Sayangnya, permintaan itu tidak dapat dikabulkan oleh jaksa. Alasannya, hal tersebut tidak sesuai aturan yang berlaku di dalam rutan KPK.

"Mohon maaf Yang Mulia, tetapi sesuai dengan aturan yang berlaku, tahanan tidak boleh membawa masuk laptop atau ponsel ke dalam rutan. Nanti teknisnya, surat pembelaan bisa ditulis dulu dengan tangan lalu dititipkan ke orang lain untuk diketikkan," kata JPU, M. Takdir Suhan.

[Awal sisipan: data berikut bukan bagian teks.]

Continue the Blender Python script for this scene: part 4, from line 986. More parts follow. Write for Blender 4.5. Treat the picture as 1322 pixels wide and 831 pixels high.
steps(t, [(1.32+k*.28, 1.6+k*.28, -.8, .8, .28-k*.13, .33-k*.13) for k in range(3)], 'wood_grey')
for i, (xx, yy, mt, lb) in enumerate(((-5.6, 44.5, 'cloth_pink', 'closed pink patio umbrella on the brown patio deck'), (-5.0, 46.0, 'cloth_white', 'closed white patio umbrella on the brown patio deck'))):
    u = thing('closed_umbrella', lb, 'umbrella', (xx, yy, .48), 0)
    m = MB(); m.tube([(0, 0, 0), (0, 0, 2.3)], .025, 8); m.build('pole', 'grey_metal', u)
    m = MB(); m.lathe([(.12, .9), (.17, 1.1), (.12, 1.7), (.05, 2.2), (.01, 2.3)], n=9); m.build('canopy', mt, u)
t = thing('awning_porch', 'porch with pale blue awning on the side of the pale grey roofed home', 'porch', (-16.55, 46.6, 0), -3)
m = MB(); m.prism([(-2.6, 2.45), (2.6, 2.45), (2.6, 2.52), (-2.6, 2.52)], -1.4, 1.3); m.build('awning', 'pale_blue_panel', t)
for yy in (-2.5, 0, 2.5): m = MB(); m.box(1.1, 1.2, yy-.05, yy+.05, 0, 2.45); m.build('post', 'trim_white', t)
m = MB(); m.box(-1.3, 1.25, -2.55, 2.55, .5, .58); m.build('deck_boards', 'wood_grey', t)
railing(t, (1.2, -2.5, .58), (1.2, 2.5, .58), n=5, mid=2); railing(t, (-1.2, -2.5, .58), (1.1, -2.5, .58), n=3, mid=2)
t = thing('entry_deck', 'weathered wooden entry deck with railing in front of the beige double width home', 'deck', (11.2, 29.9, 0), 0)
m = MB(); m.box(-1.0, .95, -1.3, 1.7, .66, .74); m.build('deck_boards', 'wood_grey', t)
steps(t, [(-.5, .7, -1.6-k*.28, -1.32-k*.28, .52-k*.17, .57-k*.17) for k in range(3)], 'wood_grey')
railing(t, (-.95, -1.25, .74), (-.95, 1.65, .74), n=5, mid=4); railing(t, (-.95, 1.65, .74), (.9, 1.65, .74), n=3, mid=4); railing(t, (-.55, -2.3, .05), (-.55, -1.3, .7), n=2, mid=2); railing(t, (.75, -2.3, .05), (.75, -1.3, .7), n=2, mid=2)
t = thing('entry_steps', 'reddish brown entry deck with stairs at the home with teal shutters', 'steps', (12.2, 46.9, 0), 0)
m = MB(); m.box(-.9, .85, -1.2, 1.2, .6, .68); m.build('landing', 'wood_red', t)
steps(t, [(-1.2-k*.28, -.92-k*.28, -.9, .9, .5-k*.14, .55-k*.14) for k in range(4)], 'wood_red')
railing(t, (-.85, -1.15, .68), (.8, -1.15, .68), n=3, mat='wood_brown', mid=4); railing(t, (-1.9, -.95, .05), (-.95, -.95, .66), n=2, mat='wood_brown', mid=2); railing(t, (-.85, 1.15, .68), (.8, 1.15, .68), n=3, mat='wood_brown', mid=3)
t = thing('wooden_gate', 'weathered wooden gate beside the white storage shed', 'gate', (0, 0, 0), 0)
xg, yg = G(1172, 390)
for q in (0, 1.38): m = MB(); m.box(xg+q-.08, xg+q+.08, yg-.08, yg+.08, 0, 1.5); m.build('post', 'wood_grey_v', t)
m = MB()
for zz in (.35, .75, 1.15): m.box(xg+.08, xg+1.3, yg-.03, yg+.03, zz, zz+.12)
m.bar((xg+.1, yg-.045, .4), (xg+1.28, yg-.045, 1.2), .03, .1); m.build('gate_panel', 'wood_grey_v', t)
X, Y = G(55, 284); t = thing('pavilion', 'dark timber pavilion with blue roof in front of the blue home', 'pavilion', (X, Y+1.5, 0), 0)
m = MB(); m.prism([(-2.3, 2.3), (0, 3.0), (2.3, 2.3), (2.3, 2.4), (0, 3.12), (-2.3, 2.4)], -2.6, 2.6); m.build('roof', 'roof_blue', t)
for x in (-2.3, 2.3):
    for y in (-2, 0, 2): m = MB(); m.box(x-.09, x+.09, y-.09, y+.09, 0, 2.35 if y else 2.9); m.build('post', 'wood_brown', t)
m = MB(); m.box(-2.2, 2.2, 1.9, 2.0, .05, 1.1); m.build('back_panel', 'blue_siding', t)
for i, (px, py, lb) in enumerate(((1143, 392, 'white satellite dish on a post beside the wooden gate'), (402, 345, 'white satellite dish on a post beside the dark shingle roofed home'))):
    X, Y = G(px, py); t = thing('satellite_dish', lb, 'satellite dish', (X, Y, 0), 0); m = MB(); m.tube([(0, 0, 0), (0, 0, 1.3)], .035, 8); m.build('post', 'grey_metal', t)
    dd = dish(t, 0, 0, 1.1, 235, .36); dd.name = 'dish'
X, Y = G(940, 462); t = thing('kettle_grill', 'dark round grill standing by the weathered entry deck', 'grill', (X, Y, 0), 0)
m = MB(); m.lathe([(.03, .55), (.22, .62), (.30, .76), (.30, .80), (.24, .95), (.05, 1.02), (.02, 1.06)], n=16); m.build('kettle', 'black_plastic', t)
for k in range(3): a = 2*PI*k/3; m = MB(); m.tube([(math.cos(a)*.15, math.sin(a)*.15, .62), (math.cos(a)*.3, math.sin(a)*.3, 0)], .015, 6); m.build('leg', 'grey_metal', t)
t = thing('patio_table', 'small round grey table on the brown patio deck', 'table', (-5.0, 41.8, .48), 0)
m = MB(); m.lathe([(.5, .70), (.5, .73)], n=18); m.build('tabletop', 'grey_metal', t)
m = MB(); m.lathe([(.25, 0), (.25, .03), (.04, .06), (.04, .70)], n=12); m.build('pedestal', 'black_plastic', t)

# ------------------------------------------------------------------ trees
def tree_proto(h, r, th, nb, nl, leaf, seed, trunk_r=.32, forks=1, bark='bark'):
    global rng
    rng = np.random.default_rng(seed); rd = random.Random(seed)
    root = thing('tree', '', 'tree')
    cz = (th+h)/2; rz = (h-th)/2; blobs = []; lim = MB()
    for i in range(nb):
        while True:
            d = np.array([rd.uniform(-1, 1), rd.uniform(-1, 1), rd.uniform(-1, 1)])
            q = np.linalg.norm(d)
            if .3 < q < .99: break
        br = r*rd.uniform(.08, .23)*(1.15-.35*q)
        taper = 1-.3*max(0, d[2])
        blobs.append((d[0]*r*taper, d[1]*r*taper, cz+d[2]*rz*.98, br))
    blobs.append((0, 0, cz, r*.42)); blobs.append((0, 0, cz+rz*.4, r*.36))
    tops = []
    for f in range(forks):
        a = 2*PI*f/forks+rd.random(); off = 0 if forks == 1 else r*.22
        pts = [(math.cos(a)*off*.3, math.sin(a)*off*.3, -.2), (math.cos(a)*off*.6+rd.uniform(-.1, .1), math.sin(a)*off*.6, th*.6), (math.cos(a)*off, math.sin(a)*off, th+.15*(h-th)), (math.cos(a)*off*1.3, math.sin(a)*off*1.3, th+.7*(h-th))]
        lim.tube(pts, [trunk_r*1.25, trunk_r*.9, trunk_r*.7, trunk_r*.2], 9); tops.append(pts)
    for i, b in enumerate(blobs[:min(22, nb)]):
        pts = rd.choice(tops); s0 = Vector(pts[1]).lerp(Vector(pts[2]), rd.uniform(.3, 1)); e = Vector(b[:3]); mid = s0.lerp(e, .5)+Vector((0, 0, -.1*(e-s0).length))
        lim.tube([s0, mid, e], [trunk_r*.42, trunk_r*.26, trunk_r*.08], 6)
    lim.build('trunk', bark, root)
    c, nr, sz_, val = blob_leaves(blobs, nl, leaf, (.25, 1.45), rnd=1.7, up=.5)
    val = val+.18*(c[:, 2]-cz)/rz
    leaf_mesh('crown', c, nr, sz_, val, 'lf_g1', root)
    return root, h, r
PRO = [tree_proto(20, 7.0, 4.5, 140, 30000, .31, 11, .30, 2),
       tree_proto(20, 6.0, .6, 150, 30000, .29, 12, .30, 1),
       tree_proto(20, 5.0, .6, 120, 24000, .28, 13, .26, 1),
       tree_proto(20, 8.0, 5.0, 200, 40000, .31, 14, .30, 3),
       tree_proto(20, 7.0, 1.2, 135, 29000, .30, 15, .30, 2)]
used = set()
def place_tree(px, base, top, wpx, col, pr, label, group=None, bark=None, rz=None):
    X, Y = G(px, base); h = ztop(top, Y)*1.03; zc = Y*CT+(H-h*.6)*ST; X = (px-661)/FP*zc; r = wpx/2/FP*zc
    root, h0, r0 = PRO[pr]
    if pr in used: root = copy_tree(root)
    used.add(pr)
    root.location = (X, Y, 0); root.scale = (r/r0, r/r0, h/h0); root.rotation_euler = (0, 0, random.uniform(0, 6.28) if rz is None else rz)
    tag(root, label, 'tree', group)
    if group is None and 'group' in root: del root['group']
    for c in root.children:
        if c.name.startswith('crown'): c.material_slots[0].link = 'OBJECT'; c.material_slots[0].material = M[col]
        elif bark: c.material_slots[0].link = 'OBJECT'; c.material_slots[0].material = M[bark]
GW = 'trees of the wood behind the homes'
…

4. Abdul Latif juga dihadapkan dengan tindak pidana pencucian uang

(Koleksi mobil mewah milik Abdul Latif yang disita oleh KPK) ANTARA FOTO/Muhammad Iqbal

Selain dituntut telah berbuat korupsi karena menerima uang suap, Abdul juga segera menghadapi dakwaan melakukan tindak kejahatan pencucian uang. Sebagai barang bukti TPPU, lembaga anti rasuah sudah menyita 23 mobil mewah dan 8 unit kendaraan roda dua.

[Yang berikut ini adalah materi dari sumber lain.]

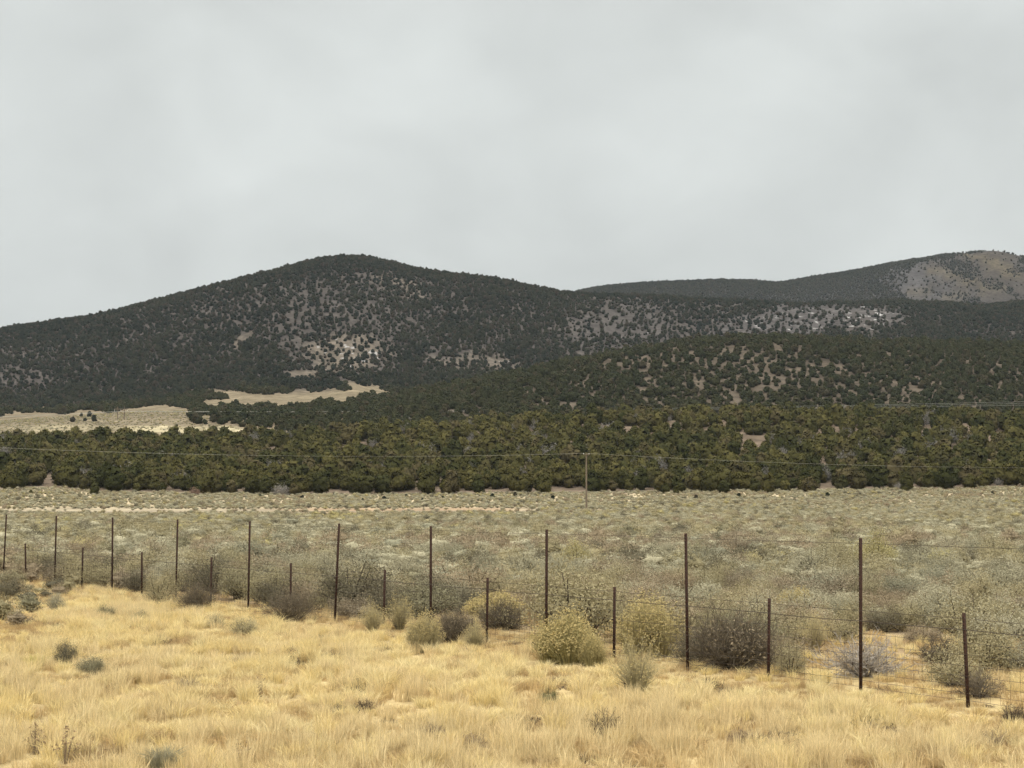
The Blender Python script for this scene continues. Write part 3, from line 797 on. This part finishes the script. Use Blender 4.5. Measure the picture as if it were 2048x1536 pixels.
for i in sorted(order, key=lambda i: Y[i]):
    b = tall_bay(px[i]); counts[b] = counts.get(b, 0) + 1
    look = 'rounded' if KI[i] % 3 != 2 else 'pointed'
    o = thing('juniper_tree', (X[i], Y[i], Z[i]), f'{look} juniper, {ordinal(counts[b])} nearest in wood {b}', 'tree', 'junipers along the foot of the wooded slope', RZ[i], (S[i], S[i], HZ[i]))
    part('trunk', trunk_me[KI[i]], o); part('crown', crown_me[KI[i]], o)
nb = ~sel
KI = np.where(nb & (rng.uniform(0, 1, len(X)) < .045), 6 + rng.integers(0, 2, len(X)), KI)
scatter_stuff('juniper_woodland', np.stack([X, Y, Z], 1)[nb], RZ[nb], np.stack([S, S, HZ], 1)[nb], KI[nb], proto_j, 'dense olive juniper wood covering the slope behind the plain', M['juniper'])

# lone junipers
for px_, py_, wpx, lab, pin in ((145, 844, 13, 'dark juniper standing leftmost in the pale clearing', 1), (163, 834, 9, 'small juniper at the back of the clearing, left one of the rear pair', 1), (170, 842, 8, 'smallest juniper between two larger ones in the clearing', 1),
                                (188, 843, 14, 'dark juniper standing rightmost of the clump in the pale clearing', 1), (179, 834, 12, 'juniper at the back of the clearing, right one of the rear pair', 1)):
    aa, tt = at(px_, py_)
    ys = np.linspace(770, 1010, 400); zz = height(aa * ys, ys); _, pyy = project(aa * ys, ys, zz)
    yq = float(ys[np.argmin(np.abs(pyy - py_))]); s = wpx / F * yq
    o = thing('juniper_tree', (aa * yq, yq, float(height(aa * yq, yq))), lab, 'tree', 'junipers in the pale clearing', rng.uniform(0, 6), (s, s, s * .95))
    kq = int(rng.integers(0, NT)); part('trunk', trunk_me[kq], o); part('crown', crown_pin[kq], o)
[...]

Di antara 23 mobil mewah itu antara lain terdapat BMW 640i Coupe,Toyota Vellfire ZG 2.5 A/T, Lexus Type 570 4x4 AT, Hummer/H3 jenis Jeep, Jeep Robicon Model COD 4DOOR, Jeep Robicon Brute 3.5 AT, Cadilac Escalade 6.2 L, Hummer/H3 jenis Jeep, Toyota Hiace (3 unit), Toyota Fortuner, Daihatsu Grand Max (8 unit), Toyota Calya (2 unit), dan Mitsubishi Estrada (1 unit). Uniknya semua unit mobil itu dibeli dengan warna putih. 

Kendaraan lainnya yang ditemukan di rumah Abdul yakni motor dari berbagai merk BMW Motorrad, Ducati, Husberg TE 300, KTM 500 EXT dan Harley Davidson (4 unit). KPK mengaku belum menghitung berapa total harga kendaraan mewah tersebut. 

Saking terkesima dengan temuan para penyidiknya, Wakil Ketua KPK, Laode M. Syarif, sampai penasaran dan menghitung sendiri berapa harga masing-masing kendaraan itu. Menurutnya, harga masing-masing kendaraan tersebut tidak ada yang di bawah Rp 1 miliar. 

Sidang selanjutnya akan digelar pada 20 Agustus dengan agenda mendengarkan nota pembelaan yang disusun oleh Abdul Latif.